Omicidio Stradale: con i tribunali fermi scatta la giustizia fai da te
I tempi lunghi della Giustizia e la sempre più rarefatta certezza della pena tra le cause della tragedia di Vasto, quanto poteva essere evitata?
Sulle pagine di tutti i quotidiani nazionali, così come sulle bacheche dei social network, si parla quasi esclusivamente dei fatti di cronaca di Vasto e dell'epilogo tragico della storia. Due giovani vite spezzate e un'altra segnata irrimediabilmente, sono il risultato di una vicenda sulla quale in queste ore si stanno sprecando fiumi d'inchiostro e parole. Non vogliamo entrare nel merito delle dinamiche della tragedia di Vasto, così come non ci sentiamo di esprimere giudizi sulle azioni dei singoli attori di questa triste storia; l'aspetto che vogliamo invece approfondire è quello della normativa in riferimento al reato di omicidio stradale, della sua applicazione e dei tempi della Giustizia italiana per giungere a un verdetto definitivo.
UNA TRIPLICE TRAGEDIA NATA DA UNA LEGGEREZZA AL VOLANTE Per rendere comprensibile a tutti la lettura dell'articolo proviamo a riassumere cosa è in realtà successo a Vasto e da dove l'intera vicenda è originata. La scorsa estate a seguito di un incidente tra una Fiat Punto e uno scooter ha perso la vita la trentaquattrenne Roberta Smargiassi, alla guida del motorino. Il ventiduenne Italo D'Elisa, alla guida della vettura, sarebbe passato con il rosso al semaforo, causando l'incidente mortale. Indagato per omicidio stradale D'elisa è rimasto a piede libero, in attesa che la macchina della Giustizia italiana si mettesse in moto dopo la chiusura delle indagini (Leggi qui perché i Comuni italiani temono i risvolti penali della nuova legge sull'omicidio stradale). Due giorni fa il marito di Roberta, Fabio di Lello non ha retto alla pressione, non ha più sopportato di vedere in libertà chi ha spezzato la vita di sua moglie e ha deciso di farsi giustizia da solo, uccidendo, Italo D'Elisa.

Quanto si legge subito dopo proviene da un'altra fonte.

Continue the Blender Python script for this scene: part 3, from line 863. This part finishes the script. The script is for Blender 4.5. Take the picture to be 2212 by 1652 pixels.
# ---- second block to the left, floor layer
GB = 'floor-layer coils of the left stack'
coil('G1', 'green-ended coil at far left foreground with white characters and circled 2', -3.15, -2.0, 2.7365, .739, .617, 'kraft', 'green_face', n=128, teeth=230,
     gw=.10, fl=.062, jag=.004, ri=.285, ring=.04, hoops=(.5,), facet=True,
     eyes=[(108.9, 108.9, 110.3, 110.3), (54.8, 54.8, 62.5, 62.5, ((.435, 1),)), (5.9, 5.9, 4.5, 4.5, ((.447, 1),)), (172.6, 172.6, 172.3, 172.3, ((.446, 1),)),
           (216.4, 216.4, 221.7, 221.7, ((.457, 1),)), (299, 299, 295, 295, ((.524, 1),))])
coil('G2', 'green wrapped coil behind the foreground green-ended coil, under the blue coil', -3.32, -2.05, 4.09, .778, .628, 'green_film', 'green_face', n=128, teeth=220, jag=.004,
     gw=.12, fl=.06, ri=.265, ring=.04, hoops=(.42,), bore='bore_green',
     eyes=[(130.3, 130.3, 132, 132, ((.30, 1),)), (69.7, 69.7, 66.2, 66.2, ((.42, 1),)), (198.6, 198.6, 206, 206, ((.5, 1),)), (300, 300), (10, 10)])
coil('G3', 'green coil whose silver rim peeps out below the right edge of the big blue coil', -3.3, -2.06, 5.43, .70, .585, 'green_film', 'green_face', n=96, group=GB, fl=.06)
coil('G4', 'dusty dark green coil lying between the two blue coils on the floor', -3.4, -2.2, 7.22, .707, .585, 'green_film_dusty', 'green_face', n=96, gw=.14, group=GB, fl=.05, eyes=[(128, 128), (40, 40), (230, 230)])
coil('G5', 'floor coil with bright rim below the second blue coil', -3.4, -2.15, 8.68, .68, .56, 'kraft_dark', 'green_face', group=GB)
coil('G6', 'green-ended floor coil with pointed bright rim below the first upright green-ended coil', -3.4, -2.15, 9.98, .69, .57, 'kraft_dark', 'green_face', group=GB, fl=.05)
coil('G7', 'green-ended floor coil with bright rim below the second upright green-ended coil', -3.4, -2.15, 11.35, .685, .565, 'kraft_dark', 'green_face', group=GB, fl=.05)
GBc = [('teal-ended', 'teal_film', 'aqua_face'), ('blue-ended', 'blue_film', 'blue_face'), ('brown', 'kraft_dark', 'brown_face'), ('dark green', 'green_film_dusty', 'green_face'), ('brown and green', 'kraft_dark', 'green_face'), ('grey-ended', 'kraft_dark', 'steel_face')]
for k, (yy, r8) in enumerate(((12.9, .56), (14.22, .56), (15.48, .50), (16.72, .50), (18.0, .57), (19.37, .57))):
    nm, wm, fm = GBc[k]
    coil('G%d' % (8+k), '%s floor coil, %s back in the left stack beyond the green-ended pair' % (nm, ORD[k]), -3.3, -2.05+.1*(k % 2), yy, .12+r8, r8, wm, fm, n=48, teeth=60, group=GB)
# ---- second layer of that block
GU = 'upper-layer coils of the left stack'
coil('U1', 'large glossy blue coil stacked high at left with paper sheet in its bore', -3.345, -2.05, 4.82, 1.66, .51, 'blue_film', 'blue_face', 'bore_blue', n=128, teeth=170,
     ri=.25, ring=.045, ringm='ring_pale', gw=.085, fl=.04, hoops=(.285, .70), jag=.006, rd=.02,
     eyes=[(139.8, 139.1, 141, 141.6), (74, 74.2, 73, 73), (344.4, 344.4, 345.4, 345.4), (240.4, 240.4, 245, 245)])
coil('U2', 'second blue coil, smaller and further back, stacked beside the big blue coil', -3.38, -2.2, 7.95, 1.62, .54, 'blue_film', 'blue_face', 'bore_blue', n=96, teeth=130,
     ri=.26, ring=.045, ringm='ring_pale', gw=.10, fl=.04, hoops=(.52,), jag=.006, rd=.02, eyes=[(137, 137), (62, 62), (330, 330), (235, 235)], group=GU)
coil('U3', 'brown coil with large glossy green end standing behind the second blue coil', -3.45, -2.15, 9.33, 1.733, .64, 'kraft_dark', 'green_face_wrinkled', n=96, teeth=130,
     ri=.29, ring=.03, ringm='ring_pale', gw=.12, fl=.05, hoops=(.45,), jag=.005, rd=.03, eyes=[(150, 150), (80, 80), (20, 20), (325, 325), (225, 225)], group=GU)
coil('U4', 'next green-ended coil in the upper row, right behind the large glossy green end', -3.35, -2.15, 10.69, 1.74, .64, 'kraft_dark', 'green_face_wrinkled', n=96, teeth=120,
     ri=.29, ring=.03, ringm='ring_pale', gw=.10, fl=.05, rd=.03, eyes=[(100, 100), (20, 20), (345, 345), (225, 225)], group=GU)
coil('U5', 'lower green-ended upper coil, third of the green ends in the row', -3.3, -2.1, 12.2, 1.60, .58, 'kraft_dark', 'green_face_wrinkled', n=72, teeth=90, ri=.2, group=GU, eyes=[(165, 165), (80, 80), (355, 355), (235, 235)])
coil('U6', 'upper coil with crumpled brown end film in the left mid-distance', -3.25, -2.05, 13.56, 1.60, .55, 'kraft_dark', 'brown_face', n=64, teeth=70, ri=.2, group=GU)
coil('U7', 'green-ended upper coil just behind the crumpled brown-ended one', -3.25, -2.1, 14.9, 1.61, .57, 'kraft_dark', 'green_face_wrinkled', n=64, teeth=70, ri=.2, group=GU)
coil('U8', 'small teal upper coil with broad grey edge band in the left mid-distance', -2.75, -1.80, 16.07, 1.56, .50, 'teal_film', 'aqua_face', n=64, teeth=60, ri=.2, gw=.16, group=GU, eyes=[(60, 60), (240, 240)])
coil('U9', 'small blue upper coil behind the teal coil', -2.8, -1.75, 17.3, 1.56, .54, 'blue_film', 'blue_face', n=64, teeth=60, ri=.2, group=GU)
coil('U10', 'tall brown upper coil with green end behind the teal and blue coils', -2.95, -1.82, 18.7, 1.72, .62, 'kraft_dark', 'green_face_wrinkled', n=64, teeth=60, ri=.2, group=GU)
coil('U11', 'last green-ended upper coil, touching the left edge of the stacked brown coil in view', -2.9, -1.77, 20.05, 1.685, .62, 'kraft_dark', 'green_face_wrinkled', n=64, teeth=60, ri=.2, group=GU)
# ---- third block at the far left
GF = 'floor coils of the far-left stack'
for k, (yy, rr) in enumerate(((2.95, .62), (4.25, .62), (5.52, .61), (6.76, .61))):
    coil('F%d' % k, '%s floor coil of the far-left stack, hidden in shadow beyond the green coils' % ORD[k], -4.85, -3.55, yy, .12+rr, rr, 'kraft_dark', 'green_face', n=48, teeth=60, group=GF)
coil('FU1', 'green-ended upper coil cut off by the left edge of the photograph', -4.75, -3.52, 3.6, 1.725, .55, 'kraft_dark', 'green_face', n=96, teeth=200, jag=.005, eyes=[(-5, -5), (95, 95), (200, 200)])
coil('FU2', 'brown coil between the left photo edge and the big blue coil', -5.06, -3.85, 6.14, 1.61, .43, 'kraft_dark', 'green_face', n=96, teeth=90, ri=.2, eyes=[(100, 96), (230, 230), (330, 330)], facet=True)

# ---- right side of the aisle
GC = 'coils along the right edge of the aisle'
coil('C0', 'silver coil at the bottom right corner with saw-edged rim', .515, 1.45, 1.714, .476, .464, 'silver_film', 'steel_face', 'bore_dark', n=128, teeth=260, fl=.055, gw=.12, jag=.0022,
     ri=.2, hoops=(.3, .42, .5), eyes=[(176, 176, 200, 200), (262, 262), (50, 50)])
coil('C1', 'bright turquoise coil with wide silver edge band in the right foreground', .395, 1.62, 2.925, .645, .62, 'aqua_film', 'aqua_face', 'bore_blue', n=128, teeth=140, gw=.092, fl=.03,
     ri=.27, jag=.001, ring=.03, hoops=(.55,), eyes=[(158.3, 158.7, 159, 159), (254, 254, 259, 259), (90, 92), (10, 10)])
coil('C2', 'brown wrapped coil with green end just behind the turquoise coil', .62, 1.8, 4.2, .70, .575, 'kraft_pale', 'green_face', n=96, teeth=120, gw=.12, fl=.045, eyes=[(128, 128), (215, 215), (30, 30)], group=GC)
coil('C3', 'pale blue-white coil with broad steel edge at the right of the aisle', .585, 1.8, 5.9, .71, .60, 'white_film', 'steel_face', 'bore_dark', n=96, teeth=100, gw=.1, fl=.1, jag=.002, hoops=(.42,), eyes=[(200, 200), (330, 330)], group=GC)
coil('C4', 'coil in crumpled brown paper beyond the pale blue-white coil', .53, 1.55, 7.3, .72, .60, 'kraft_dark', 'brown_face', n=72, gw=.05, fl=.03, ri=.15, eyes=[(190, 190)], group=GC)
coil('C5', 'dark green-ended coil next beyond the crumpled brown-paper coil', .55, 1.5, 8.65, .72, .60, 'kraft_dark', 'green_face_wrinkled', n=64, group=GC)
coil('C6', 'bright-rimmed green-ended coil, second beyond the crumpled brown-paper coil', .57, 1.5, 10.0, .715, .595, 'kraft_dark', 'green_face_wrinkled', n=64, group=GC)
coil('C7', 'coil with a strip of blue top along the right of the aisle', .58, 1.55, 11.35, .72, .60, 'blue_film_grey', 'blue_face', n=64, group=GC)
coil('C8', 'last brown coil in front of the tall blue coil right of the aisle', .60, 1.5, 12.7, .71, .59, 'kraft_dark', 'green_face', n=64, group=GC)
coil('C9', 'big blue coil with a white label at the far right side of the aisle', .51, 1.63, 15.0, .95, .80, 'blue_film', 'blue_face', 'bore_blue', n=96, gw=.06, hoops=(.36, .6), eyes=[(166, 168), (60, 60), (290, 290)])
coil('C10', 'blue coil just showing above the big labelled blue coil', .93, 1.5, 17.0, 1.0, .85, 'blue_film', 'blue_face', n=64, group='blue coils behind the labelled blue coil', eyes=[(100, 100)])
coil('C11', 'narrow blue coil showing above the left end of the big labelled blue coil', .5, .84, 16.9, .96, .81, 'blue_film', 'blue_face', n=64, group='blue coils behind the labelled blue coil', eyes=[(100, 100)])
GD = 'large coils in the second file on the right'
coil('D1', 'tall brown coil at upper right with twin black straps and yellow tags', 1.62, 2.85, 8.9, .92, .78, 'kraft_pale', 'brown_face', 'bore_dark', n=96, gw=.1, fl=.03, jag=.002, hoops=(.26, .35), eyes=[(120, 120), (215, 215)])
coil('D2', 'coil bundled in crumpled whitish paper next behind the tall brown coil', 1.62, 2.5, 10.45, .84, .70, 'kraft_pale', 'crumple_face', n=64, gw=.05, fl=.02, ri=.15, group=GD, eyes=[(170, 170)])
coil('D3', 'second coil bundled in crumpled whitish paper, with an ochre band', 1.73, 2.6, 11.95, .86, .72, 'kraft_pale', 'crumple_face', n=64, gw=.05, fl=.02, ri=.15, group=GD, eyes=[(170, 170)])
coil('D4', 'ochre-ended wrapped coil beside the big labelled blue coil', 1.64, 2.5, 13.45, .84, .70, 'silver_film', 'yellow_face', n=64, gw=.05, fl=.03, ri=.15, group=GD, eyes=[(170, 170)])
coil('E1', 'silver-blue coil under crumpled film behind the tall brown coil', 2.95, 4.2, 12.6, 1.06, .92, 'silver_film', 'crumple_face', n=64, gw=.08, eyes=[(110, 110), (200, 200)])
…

LO SPETTRO DELLE IMPUNITA' HA ACCESO LA FOLLIA? Una Giustizia lenta è un'ingiustizia, questa è stata la dichiarazione dell'arcivescovo Bruno Forte dell'arcidiocesi di Vasto-Chieti. Secondo il prelato la lentezza della Giustizia italiana è in parte responsabile di questa tragedia, ai cronisti del Fatto Quotidiano ha infatti riferito: “la tragedia poteva essere evitata con un intervento rapido della Giustizia e una punizione esemplare. La Magistratura deve fare il suo corso ma nel modo più rapido possibile”. Le indagini sul caso sono state chiuse soltanto lo scorso novembre e, secondo il legale di D'Elisa il giovane sarebbe dovuto comparire il prossimo 21 febbraio davanti al GUP per l'udienza preliminare, nel corso della quale sarebbe stato deciso l'eventuale rinvio a giudizio. Passi lenti che non hanno fatto altro che esacerbare l'odio al punto da commettere un gesto, forse comprensibile, ma ad ogni modo non giustificabile (Leggi qui come con l nuova legge un incidente banale può far scattare un procedimento penale).
CERTEZZA DELLA PENA E VERDETTI IN TEMPI RAPIDI, QUANDO LI AVREMO? Il reato di omicidio stradale, introdotto lo scorso marzo, prevede pene da 2 a 7 anni se l'incidente mortale è stato causato violando il codice stradale, in questo caso il passaggio con il semaforo rosso. Le pene previste divengono più pesanti se il conducente che ha commesso l'infrazione è positivo agli esami tossicologici o se ha causato l'incidente guidando in stato d'ebbrezza. (Sapevi che la nuova normativa prevede il ritiro della patente per 30 anni?) Italo D'Elisa, come riporta Repubblica, non è stato trovato né in stato alcolico né sotto l'effetto di sostanze stupefacenti. Il clima in città si è fatto sempre più caldo, con manifestazioni pubbliche e numerosi striscioni per invocare giustizia. Quanto tempo è necessario per ricostruire la dinamica di un incidente, magari servendosi delle telecamere di sorveglianza ormai disseminate ad ogni angolo delle nostre strade? Sinceramente ci sentiamo sulla stessa lunghezza d'onda di Monsignor Forte, è mancato il conforto di un processo in tempi brevi e probabilmente lo spettro di una pena “non certa” a far catalizzare l'odio e quella che in definitiva è stata sete di vendetta.